What strategies have you found to be most successful when you start to work with a student?

The most effective thing that I have found when teaching students is letting them know that I can teach them anything they need to know about a standardized test, or grammar, or some other big, overwhelming monster. Once we have established that we can do it, the rest is simply doing it. I also find that living in an area as competitive as the Washington, DC, area, it is important to let students know that improvement is paramount. Everyone will not make a perfect score on everything, but anyone who works hard at something should be able to show growth and improvement.

How would you help a student get excited/engaged with a subject that they are struggling in?

Getting a student excited about a subject or interested in a subject can be tricky. I find that sometimes explaining why a subject is important, or showing the real life application of that subject, can help a student understand the beauty of a subject. One of my brother-in-law's is a sub-sea engineer. He is much older than me, and for many years he tried to explain to me what he did for a living. As a teenager, this frequently went over my head. A few years ago though, when the BP Oil crisis happened, I suddenly found myself fascinated by my brother-in-law's career. I try to remember this when explaining things to my students.

What techniques would you use to be sure that a student understands the material?

Assessment is a teacher's best friend. When working with a student I think it is important to assess the student initially, and at the conclusion of your sessions. This helps you understand what they need, and it also helps you understand if that student has reached the goal that was initially set. Many times as teachers, a nod or smile can be deceiving. Students don't always know what they don't know. As a teacher, it's your job to find that out.
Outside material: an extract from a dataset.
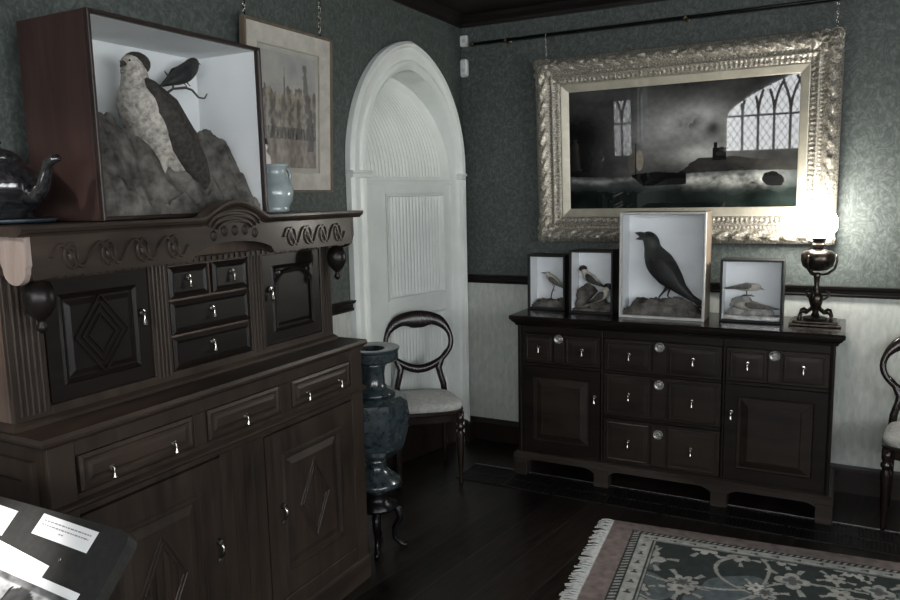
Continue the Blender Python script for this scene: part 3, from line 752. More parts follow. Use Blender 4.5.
def mound(name, label, loc, w, d, fn, mat, nu=60, nv=26, rz=0):
    """papier-mache groundwork: closed height-field, x across, y front (0) to back (d)"""
    m = MB()
    m.grid(lambda u, v: (u * w, v * d, max(.004, fn(u, v))), nu, nv)
    b = len(m.v)
    edge = [i for i in range(nu + 1)] + [j * (nu + 1) + nu for j in range(1, nv + 1)] + [nv * (nu + 1) + i for i in range(nu - 1, -1, -1)] + [j * (nu + 1) for j in range(nv - 1, 0, -1)]
    for e in edge: x, y, z = m.v[e]; m.v.append((x, y, 0))
    n = len(edge)
    for k in range(n): m.f.append((edge[k], edge[(k + 1) % n], b + (k + 1) % n, b + k))
    m.f.append(tuple(b + k for k in range(n)))
    o = m.build(name, mat, loc=loc, ang=50); o.rotation_euler = (0, 0, rz)
    return tag(o, label, 'groundwork')

# ------------------------------------------------------------------ glazed cases
def case(name, label, loc, rz, w, d, h, ft, side_mat, frame_mat, back_mat, group, top_mat=None, fd=.018, glass=True):
    """local: front at y=0 facing -y, depth towards +y, x from 0 to w"""
    t = thing(name, label, 'display case', loc, rz, group); wt = .009
    for x0, x1 in ((0, wt), (w - wt, w)):
        MB().box(x0, x1, .008, d, 0, h, .001).build('side', side_mat, t)
    MB().box(wt, w - wt, .008, d, h - wt, h, .001).build('top', top_mat or side_mat, t)
    MB().box(wt, w - wt, .008, d, 0, wt, .001).build('bottom', side_mat, t)
    m = MB()
    m.box(wt, w - wt, d - wt, d - .001, wt, h - wt); m.box(wt, wt + .002, .012, d - wt, wt, h - wt); m.box(w - wt - .002, w - wt, .012, d - wt, wt, h - wt); m.box(wt, w - wt, .012, d - wt, h - wt - .002, h - wt); 
    m.build('lining', back_mat, t)
    MB().frame(0, w, 0, h, [(0, .008), (0, -fd * .5), (.002, -fd * .6), (ft - .003, -fd * .6), (ft, -fd * .35), (ft, .008)]).build('front_frame', frame_mat, t)
    if glass: MB().box(ft, w - ft, 0, .002, ft, h - ft).build('glass', M['glass'], t)
    return t
GB = 'glazed bird cases on the sideboard'
ZT = .9205
case('display_case', 'smallest black-edged bird case, leftmost on the sideboard, holding a single bird on a twig', (.532, -.25, ZT), 0, .226, .13, .316, .012, M['black_frame'], M['black_frame'], M['case_back'], GB)
case('display_case', 'black-edged bird case holding two birds on rocks, second from the left on the sideboard', (.803, -.31, ZT), 0, .246, .15, .348, .010, M['black_frame'], M['black_frame'], M['case_back'], GB)
case('display_case', 'tallest bird case on the sideboard, pale-framed and holding a large black crow', (1.097, -.355, ZT), 0, .438, .17, .557, .013, M['case_side_brown'], M['pale_frame'], M['case_back'], GB, fd=.014)
case('display_case', 'wide low bird case holding two birds on pale rocks, nearest the oil lamp', (1.601, -.305, ZT), 0, .294, .13, .316, .010, M['black_frame'], M['black_frame'], M['case_back'], GB)
case('display_case', 'large reddish-brown bird case on top of the carved cupboard, holding a hawk', (.365, -2.918, 1.535), R(90), .660, .290, .556, .011, M['case_wood'], M['case_edge'], M['case_grey'], None)

# single bird on a twig
def rk(seed, base, amp, prof=None, fq=6):
    def f(u, v):
        p = prof(u, v) if prof else 1.0
        return base * p + amp * fbm(u * fq + seed, v * fq * .6, seed) * p
    return f
mound('rocky_ground', 'low dark rocky ground in the smallest case, under the twig', (.545, -.232, ZT + .010), .20, .10, rk(1, .034, .022, lambda u, v: smooth01(0, .2, u) * smooth01(1.0, .85, u) * .6 + .4), M['rock'], 30, 14)
tw = MB().tube([(.651, -.185, ZT + .03), (.650, -.185, ZT + .07), (.655, -.183, ZT + .095), (.665, -.180, ZT + .122), (.668, -.178, ZT + .136)], [.004, .0035, .003, .003, .002], 7)
tw.tube([(.656, -.183, ZT + .10), (.672, -.178, ZT + .108)], [.002, .001], 6)
tag(tw.build('twig', M['twig'], smooth=True), 'thin upright twig in the smallest bird case', 'twig')
SM = [(-.075, -.008, .006, .003), (-.055, .006, .014, .010), (-.03, .024, .026, .024), (0, .045, .030, .030), (.024, .064, .024, .025), (.038, .080, .020, .020), (.050, .086, .014, .013), (.060, .086, .003, .003)]
loftbird('small_bird', 'slender grey-brown bird perched on the upright twig', (.660, -.180, ZT + .131), R(180), .82, SM,
         dict(body=M['feather_cream'], wing=M['feather_grey'], tail=M['feather_grey'], head=M['feather_grey']),
         wing=[(.022, .022, .062, .004, .010), (0, .028, .044, .006, .020), (-.035, .022, .018, .005, .014), (-.080, .008, -.012, .002, .004)],
         tail=[(-.055, .002, .010, .005), (-.09, -.024, .012, .003), (-.125, -.052, .013, .002)],
         legs=[(0, .010, .025, .003), (.004, .010, .01, .002), (.0, .008, .0, .002)],
         beak=[[(.056, .088, .005), (.075, .090, .003), (.092, .088, .0008)]], feet=False)
m = MB(); m.tube([(.640, -.180, ZT + .208), (.634, -.180, ZT + .222), (.631, -.180, ZT + .232)], [.003, .002, .0008], 6)

# two birds on rocks
def blockrock(m, c, r, sc, seed, n=20, k=14):
    b0 = len(m.v); m.sphere(c, r, n, k, sc)
    for i in range(b0, len(m.v)):
        p = Vector(m.v[i]); d = (p - Vector(c)); nn = 1 + .28 * fbm(d.x * 22 + seed, d.y * 22, d.z * 22 + seed); m.v[i] = tuple(Vector(c) + d * nn)
m = MB(); x0, y0 = .813, -.215
blockrock(m, (x0 + .065, y0, ZT + .098), .062, (1.0, .75, .85), 3); blockrock(m, (x0 + .05, y0 - .03, ZT + .045), .045, (1.0, .8, .7), 5)
blockrock(m, (x0 + .12, y0 - .01, ZT + .045), .055, (1.0, .8, .75), 8); blockrock(m, (x0 + .175, y0 - .02, ZT + .032), .042, (1.0, .9, .6), 9); m.box(x0, x0 + .225, -.296, -.175, ZT + .0095, ZT + .022, .003)
tag(m.build('rock_pile', M['rock'], ang=50), 'heap of grey rocks inside the second case from the left', 'groundwork')
SB2 = [(-.07, .0, .008, .006), (-.045, .012, .020, .018), (-.01, .034, .030, .030), (.02, .055, .030, .030), (.036, .078, .022, .022), (.044, .094, .022, .020), (.056, .098, .014, .014), (.066, .096, .003, .003)]
WG2 = [(.022, .024, .062, .005, .014), (-.005, .029, .040, .007, .024), (-.04, .022, .014, .006, .014), (-.09, .006, -.012, .002, .004)]
TL2 = [(-.06, .004, .012, .005), (-.09, -.012, .013, .003), (-.115, -.026, .013, .002)]
loftbird('small_bird', 'pale-breasted dark-headed bird standing on top of the rocks', (.892, -.215, ZT + .152), R(180), .88, SB2,
         dict(body=M['feather_cream'], wing=M['feather_dark'], tail=M['feather_dark'], head=M['feather_black']), wing=WG2, tail=TL2,
         legs=[(.002, .012, .01, .003), (.004, .012, -.004, .002), (.004, .012, -.012, .002)], beak=[[(.062, .098, .005), (.082, .094, .001)]], head=(.046, .1, .0235))
loftbird('small_bird', 'pale-breasted dark-headed bird crouching low at the right foot of the rocks', (.968, -.262, ZT + .062), R(12), .86, SB2,
         dict(body=M['feather_cream'], wing=M['feather_dark'], tail=M['feather_dark'], head=M['feather_black']), wing=WG2, tail=TL2,
         legs=[(.002, .012, .01, .003), (.004, .012, -.004, .002), (.004, .012, -.012, .002)], beak=[[(.062, .098, .005), (.082, .094, .001)]], head=(.046, .1, .0235))

# the crow
CX, CY = 1.298, -.265
mound('log_base', 'knobbly grey-brown log and ground beneath the crow', (1.112, -.338, ZT + .0095), .408, .135,
      lambda u, v: .024 + .062 * smooth01(.04, .16, u) * smooth01(1.02, .70, u) * math.sin(PI * min(1, v * 1.0 + .1)) ** .6 + .022 * fbm(u * 7, v * 3, 4.2) * (1 - abs(2 * v - 1)) + .01 * fbm(u * 22, v * 9, 2.0), M['rock'], 90, 30)
CROW = [(-.14, .038, .010, .012), (-.105, .066, .028, .026), (-.065, .105, .050, .050), (-.025, .148, .066, .066), (.012, .195, .068, .070), (.036, .238, .054, .056), (.048, .272, .042, .042), (.056, .303, .041, .040), (.076, .322, .038, .035), (.096, .327, .020, .020), (.104, .327, .006, .006)]
loftbird('crow', 'large black crow with open beak, standing on a log inside the tallest sideboard case', (CX, CY, ZT + .088), R(180), 1.03, CROW,
         dict(body=M['feather_black'], wing=M['feather_black'], tail=M['feather_black'], head=M['feather_black']),
         wing=[(.042, .050, .222, .006, .022), (.010, .062, .185, .010, .050), (-.035, .058, .130, .012, .050), (-.09, .042, .070, .010, .026), (-.15, .028, .020, .006, .012), (-.212, .018, -.012, .002, .006)],
         tail=[(-.11, .055, .024, .010), (-.15, .020, .024, .007), (-.19, -.018, .026, .005), (-.226, -.055, .026, .003)],
         legs=[(-.040, .030, .078, .014), (-.028, .030, .050, .006), (-.012, .028, .022, .004), (-.014, .028, .002, .004)],
         stagger=.03, beak=[[(.092, .332, .018), (.116, .342, .012), (.142, .347, .001)], [(.090, .320, .013), (.112, .318, .009), (.136, .314, .001)]])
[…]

How do you build a student's confidence in a subject?

There is a concept known as scaffolding in teaching where you begin to build knowledge and then build upon it. When a student can see mastery of the smaller parts of a challenging subject, it allows that student to feel confident enough to continue to work on harder concepts.

How do you evaluate a student's needs?

Evaluating a student's needs should be done in a variety of ways. The first time that I meet with a student I take some time to talk to both the student and the student's parent(s). Both of these people are my clients, and it is important that we are all on the same page as to what goals we hope to reach. I think that it is also important to give a student an initial assessment, if applicable. One example of this would be asking a student to take an SAT in order to create a baseline score. Administering similar tests throughout the process allow me to track student progress.
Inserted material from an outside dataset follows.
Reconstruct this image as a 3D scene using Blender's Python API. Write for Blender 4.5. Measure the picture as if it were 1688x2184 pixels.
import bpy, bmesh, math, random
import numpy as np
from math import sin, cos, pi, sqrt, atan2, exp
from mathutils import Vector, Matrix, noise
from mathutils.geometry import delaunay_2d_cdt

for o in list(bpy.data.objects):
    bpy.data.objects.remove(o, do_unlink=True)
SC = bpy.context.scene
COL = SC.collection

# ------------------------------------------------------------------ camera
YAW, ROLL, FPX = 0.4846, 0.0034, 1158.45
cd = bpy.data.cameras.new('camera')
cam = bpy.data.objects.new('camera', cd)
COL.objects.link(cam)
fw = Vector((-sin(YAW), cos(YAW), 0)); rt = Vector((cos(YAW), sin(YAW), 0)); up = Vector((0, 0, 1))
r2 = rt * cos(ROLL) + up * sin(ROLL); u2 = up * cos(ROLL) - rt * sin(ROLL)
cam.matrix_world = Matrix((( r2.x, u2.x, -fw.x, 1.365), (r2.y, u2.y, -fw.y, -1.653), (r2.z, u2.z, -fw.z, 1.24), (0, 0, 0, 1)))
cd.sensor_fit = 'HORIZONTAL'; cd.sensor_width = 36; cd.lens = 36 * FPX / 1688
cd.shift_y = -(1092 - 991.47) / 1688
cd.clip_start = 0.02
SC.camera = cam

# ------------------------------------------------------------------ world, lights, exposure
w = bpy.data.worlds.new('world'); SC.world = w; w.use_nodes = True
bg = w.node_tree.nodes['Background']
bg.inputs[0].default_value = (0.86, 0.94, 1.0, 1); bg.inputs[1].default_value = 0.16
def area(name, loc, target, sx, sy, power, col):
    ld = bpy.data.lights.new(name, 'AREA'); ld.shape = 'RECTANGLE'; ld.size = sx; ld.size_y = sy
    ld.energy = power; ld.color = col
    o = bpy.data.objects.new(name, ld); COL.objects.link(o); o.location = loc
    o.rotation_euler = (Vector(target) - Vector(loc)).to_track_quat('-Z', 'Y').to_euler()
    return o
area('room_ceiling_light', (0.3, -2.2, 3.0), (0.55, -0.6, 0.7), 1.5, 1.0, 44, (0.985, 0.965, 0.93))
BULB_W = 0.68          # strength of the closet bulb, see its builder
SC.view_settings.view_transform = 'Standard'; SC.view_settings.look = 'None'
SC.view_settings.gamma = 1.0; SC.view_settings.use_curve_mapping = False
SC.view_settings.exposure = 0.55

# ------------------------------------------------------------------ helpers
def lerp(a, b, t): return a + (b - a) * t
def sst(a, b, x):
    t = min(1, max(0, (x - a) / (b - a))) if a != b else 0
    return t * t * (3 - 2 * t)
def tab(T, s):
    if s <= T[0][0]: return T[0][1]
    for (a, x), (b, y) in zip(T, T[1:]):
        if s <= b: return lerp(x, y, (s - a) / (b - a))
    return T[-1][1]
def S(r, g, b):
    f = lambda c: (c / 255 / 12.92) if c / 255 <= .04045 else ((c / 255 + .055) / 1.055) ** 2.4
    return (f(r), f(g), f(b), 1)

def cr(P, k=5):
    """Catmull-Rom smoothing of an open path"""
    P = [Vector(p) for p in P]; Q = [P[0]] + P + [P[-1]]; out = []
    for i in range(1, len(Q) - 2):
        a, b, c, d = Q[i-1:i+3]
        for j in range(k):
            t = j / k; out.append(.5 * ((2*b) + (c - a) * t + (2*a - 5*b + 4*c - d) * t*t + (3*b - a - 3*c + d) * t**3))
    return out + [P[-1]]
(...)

How do you adapt your tutoring to the student's needs?

As I mentioned in other answers, I usually ask students and parents what their needs are, and what they expect of me, and I try to create an end goal. I also try to find out what a student is understanding, and if I feel a student is not comprehending something, I work to present or explain the material in a different way.
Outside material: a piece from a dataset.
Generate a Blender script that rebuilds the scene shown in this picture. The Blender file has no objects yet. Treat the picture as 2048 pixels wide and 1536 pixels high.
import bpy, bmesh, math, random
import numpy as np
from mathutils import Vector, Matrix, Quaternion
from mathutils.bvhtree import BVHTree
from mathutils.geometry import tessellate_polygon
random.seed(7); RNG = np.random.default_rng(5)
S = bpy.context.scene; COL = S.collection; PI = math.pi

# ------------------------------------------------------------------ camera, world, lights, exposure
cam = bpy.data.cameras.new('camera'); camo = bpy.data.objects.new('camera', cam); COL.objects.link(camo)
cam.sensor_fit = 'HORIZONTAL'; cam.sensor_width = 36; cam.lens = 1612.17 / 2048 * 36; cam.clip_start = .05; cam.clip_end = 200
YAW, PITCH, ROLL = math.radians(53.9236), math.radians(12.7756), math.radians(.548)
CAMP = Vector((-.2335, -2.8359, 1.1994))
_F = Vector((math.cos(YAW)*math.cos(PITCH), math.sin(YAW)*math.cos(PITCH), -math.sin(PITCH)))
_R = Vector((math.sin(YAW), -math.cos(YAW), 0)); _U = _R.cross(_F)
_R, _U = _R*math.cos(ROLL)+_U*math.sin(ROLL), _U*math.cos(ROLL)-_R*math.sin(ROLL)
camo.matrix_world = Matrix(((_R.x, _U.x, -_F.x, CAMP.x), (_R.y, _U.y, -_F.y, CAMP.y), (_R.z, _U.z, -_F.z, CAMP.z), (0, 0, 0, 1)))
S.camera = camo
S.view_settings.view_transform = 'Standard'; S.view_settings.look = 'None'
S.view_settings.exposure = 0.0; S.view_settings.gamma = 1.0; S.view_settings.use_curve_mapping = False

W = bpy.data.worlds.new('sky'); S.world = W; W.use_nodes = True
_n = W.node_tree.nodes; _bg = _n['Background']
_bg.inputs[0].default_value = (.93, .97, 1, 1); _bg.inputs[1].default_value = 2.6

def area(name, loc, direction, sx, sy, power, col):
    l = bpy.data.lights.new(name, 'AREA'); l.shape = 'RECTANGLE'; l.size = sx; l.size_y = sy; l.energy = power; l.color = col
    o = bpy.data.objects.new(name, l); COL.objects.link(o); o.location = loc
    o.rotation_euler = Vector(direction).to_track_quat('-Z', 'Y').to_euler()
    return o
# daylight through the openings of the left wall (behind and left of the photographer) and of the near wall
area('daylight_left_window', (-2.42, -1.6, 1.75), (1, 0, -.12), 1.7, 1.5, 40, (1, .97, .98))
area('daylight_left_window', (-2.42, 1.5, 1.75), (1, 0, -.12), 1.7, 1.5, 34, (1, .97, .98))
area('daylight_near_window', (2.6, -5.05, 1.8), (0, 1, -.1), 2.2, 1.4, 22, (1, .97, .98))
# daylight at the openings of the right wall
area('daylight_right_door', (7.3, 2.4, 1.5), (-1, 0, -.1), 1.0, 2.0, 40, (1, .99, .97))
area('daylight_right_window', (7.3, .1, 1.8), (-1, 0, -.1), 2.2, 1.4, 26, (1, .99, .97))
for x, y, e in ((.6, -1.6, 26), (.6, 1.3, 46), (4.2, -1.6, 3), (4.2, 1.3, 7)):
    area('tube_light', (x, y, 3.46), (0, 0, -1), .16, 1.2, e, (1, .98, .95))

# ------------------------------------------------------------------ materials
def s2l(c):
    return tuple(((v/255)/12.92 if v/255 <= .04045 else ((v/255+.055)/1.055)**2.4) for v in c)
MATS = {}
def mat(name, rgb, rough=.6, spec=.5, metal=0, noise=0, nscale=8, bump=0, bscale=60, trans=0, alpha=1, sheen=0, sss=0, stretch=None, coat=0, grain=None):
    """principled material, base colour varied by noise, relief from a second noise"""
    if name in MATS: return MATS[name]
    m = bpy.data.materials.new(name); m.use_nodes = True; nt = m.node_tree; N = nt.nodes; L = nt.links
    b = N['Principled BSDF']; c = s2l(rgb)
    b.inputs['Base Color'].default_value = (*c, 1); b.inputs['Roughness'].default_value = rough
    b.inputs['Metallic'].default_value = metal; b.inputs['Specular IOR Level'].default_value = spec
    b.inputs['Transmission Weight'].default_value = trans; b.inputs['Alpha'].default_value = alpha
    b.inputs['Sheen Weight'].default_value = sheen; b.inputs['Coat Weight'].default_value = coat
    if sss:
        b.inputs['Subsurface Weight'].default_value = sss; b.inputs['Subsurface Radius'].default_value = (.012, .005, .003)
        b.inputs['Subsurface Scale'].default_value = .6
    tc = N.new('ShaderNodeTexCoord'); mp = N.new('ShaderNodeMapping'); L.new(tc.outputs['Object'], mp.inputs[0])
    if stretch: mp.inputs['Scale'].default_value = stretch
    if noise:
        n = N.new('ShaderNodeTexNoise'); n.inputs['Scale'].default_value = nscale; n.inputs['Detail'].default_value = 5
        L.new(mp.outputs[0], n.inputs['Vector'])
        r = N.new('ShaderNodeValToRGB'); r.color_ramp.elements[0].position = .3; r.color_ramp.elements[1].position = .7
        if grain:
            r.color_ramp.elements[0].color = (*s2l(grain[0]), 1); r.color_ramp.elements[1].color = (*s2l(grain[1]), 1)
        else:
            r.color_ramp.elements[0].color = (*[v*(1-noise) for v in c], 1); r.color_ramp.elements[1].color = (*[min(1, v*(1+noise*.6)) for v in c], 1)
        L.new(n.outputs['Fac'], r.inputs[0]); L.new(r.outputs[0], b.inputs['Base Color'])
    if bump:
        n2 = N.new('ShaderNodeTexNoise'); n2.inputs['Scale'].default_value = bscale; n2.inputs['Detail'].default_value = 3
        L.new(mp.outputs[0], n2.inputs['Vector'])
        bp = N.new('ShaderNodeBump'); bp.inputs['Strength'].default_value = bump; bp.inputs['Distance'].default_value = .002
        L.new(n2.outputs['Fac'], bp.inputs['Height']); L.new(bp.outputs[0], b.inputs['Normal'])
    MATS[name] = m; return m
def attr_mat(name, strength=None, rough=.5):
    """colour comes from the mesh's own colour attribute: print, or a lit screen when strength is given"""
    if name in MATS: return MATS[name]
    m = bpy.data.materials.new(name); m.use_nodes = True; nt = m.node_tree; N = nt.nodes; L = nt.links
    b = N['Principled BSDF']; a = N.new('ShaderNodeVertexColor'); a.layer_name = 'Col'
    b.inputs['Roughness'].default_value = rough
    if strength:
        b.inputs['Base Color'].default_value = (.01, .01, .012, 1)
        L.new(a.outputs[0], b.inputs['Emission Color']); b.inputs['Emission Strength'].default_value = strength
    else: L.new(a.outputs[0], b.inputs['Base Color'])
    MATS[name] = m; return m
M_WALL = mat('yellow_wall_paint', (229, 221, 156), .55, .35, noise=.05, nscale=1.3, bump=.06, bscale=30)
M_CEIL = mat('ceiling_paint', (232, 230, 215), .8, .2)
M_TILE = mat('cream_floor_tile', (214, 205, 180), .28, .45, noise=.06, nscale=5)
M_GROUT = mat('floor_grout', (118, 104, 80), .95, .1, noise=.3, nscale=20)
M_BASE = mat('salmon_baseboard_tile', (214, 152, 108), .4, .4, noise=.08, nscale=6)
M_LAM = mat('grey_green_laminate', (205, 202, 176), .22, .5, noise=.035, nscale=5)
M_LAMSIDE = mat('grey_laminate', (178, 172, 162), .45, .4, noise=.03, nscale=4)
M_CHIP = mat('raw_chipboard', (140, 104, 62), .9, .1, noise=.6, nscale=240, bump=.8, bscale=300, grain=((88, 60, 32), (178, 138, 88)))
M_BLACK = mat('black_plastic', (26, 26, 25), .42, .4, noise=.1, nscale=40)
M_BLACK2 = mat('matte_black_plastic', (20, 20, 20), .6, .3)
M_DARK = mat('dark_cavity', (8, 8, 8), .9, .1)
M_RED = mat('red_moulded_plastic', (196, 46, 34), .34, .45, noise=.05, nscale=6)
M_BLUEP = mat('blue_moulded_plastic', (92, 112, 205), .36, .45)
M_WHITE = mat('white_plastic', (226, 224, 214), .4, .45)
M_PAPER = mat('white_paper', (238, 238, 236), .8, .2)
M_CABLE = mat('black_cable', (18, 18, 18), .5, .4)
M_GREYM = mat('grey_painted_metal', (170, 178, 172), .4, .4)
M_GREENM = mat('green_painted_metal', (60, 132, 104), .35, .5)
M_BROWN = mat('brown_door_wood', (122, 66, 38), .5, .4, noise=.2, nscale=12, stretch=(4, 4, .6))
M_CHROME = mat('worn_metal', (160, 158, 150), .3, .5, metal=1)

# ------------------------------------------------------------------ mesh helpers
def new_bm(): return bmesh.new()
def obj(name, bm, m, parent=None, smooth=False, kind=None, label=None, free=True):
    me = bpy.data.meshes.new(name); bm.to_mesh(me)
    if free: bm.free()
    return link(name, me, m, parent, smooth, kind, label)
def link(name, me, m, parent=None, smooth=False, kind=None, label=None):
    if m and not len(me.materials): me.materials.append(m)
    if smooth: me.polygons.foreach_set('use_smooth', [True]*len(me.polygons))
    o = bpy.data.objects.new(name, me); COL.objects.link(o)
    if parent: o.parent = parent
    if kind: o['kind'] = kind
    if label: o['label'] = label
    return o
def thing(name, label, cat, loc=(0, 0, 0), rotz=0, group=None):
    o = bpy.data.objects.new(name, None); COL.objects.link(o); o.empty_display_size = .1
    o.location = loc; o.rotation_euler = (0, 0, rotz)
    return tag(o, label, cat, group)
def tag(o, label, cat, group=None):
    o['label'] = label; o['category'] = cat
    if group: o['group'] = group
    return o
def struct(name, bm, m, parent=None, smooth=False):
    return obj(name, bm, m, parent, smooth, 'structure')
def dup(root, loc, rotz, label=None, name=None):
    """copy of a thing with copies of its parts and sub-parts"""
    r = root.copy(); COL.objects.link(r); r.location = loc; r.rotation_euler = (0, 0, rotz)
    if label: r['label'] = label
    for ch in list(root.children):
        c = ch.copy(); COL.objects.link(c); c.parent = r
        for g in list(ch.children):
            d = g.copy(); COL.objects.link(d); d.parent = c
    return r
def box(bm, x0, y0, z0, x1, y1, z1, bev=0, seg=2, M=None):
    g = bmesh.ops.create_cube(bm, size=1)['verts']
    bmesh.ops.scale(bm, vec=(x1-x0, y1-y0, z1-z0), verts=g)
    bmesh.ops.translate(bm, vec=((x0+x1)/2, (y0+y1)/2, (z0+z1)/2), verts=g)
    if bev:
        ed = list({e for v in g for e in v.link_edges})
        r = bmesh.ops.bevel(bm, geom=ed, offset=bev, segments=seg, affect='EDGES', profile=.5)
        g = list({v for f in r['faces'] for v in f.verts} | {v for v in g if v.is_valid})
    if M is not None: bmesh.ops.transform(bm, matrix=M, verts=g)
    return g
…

What types of materials do you typically use during a tutoring session?

Over the years, I have learned to be flexible. In every situation, you will not have the same resources. In one home you might be given a quiet place to work with lots of room to spread out your materials. In another home you might be at a small table with a cat rubbing one leg, and a dog sleeping by your feet, and occasionally walking over to slobber on your hand, as you try to not look as you are protecting your books from drool. For this reason, I have learned to travel light and to bring effective tools. As I have generally taught SAT and ACT, I usually bring tests to the house to work on, and I may leave some for students to complete as homework. I also bring sheets of paper for grammar work, and use these in lieu of a blackboard.